Les Réflexions d’un historien sur les fausses nouvelles de la guerre, texte publié en 1921 dans la Revue de synthèse. Texte important signalé par Carlo Ginzburg, lequel a « l’impression de rentrer dans l’atelier de Marc Bloch » (une « sensation très émouvante »). Ginzburg ne cessera de « retourner [à ce texte], de remettre sur le métier les passages décisifs pour en approfondir la portée, comme en une méditation chaque fois renouvelée, une rumination toujours féconde », dit Julien Théry. Fausses nouvelles et expériences de guerre. Un travail qui fait entrevoir à Bloch « une histoire plus profonde et plus sûre que celle de Langlois et Seignobos » (extrait de la note de 1965, p. 35 dans l’édition de 2025). De quelle manière ? Lecture 2. Extrait des Réflexions, lecture assurée par Sofia Mekki, étudiante en master histoire publique de l’Université Paris-Est-Créteil. De l’intérêt d’étudier les fausses nouvelles au-delà de la correction des erreurs. « Ce qu’il y a de plus profond en histoire pourrait bien être aussi ce qu’il y a de plus sûr », dit Bloch dans l’article de 1921, l’adjectif « profond » est très important pour Ginzburg. Une véritable introduction aux Rois thaumaturges, un thème qui constitue une « gigantesque fausse nouvelle », la croyance dans le pouvoir miraculeux des rois des France et d’Angleterre de guérir les scrofuleux.

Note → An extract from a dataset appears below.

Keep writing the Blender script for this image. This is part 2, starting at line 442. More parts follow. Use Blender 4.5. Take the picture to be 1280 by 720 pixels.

Les Rois Thaumaturges (publié en 1924) poursuivent en effet le sillon : « Croyances, ‘impostures’ ou ‘erreurs’ du passé sont non seulement des objets d’histoire légitime, mais peuvent ouvrir à un niveau de réalité plus profond que les faits historiques ordinaires, celui des représentations collectives » (Julien Théry). Vers le « Bloch de la maturité [qui] chercha à trouver un accord entre la rigueur philologique et érudite d’un Seignobos et le goût pour les grands problèmes et l’analyse ‘en profondeur’ d’un Durkheim » (Carlo Ginzburg en 1965, p. 34 de l’éd. de 2025). Qu’est-ce que cette histoire plus profonde ? Une histoire des représentations, des mentalités (Ginzburg a d’ailleurs bien vu que Robert Mandrou était le maître d’œuvre des Mélanges historiques publiés en 1963 et dont il rend compte en 1965 ; différences d’approche des mentalités entre Bloch et Febvre). Que devient cette histoire « plus profonde » dans l’œuvre historienne de Bloch dans les années 1930, avant l’écriture de l’Apologie ?
Au-delà de la lecture par Ginzburg de la pensée historienne de Bloch, il y a une forme d’application aux propres recherches de Ginzburg, une dette tardivement conscientisée, dit l’historien italien. Voir p. 80-81 du volume publié en 2025. Les deux types d’explication traditionnels des phénomènes religieux présenté dans Les Rois Thaumaturges (« L’un, qu’on peut, si l’on veut, appeler voltairien, voit de préférence dans le fait étudié l’œuvre consciente d’une pensée individuelle sûre d’elle-même. L’autre y cherche au contraire l’expression des forces sociales, profondes et obscures ; je lui donnerai volontiers le nom de romantique », p. 80). « En relisant son livre, je me suis rendu compte que l’entrelacement des deux perspectives, la perspective inspirée de Voltaire et la perspective romantique, a agi de manière souterraine sur la recherche qui m’a conduit à tenter de déchiffrer pendant des dizaines d’années le stéréotype du sabbat des sorcières » (p. 81, conférence de 2024).

de Carlo Ginzburg
Précision
La conversation qui a fait le numéro 234 de mes Chemins d’histoire a été enregistrée aux Rendez-vous de l’histoire de Blois, le 11 octobre 2025, soit un mois avant la publication de l’émission. Le 3 décembre suivant, le professeur Théry est suspendu de son université à titre conservatoire. Cette suspension intervient à la suite de divers événements dont la presse s’est fait l’écho. Ont été notamment signalés des posts à caractère antisémite, posts relayés sur les réseaux sociaux de Julien Théry et qu’on ne peut que condamner. Mon incompréhension est d’autant plus grande que j’ai apprécié de converser avec Julien Théry à l’occasion des épisodes 198 (septembre 2024) et 234 de mes Chemins d’histoire. Luc Daireaux, décembre 2025.